To reassemble your device, follow these instructions in reverse order.

Walter Galan

694047 Reputation

7 comments

Thank you for the help

G Y -

i make thermal compounds. just wondering do i need to use a grease that has silver or is an aluminum based grease good to use

bjornsenjosh99 -

Thanks a lot! It is very useful!

Wing Leung Lin -

I know this is old but what thermal paste should I use today

Shane Rennie -

I recommend artic silver or MX-4 since I heard that it's supposed to last up to 8 years. As long as you don't have to disassemble the console again

Antrone Harris Jr -

My PS3 is 13 years old… Should I replace the thermal paste? (The unit is very clean!)

Philippe Morin -

Principle of thermal paste is to fill the imperfections between the PS3 CPU and the surface of the heat sink.

Dry thermal paste can be okay if your PS3 is not overheating as long as you don’t remove the PS3 CPU cooler.

Sometime, with age, the thermal paste dry and does not make contact enough between the PS3 CPU and the surface of the heat sink.
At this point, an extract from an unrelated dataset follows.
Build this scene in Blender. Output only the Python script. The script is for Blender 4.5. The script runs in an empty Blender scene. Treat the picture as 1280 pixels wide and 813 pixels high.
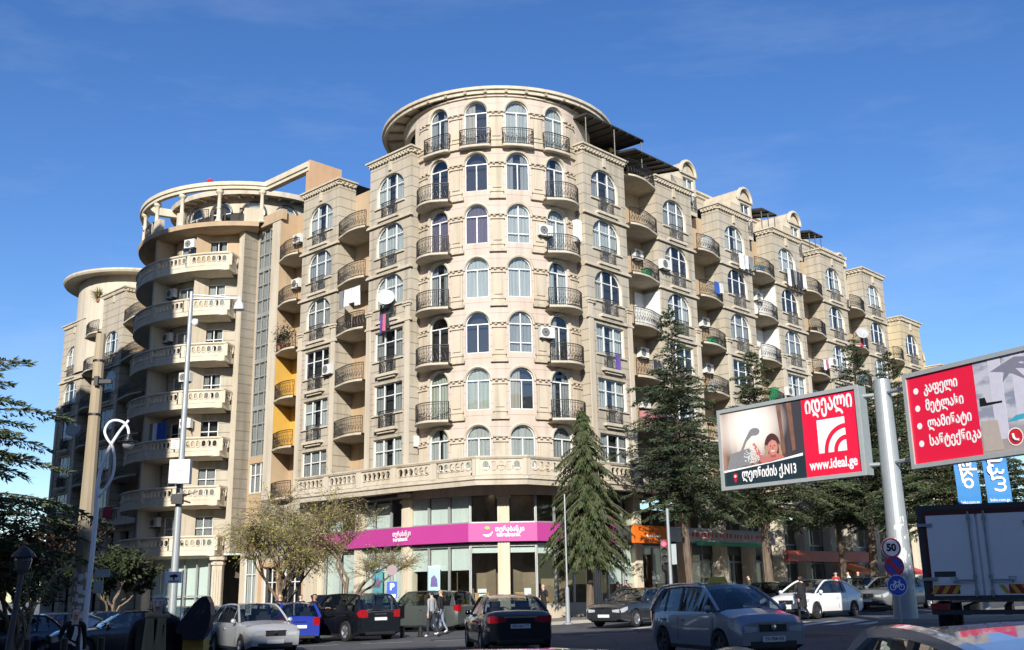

At this moment, the heat is not conduct well, the fan must spin faster to cool down the CPU and this is when you need to replace the thermal paste.

Overheat can also be just caused by a dirty or clogged fan.

When PS3 overheats, it can also shutdown suddenly and need to cool down before to be powered on again.

If you never did this before, you should consider replacing the thermal paste if your PS3 has one of these issues or if you want to improve the thermal conductivity as some thermal paste are more efficient than the one factory installed on the CPU.

Changing the thermal paste is an opportunity to clean the fan.

Low and stable operation temperature help to prevent the YLOD.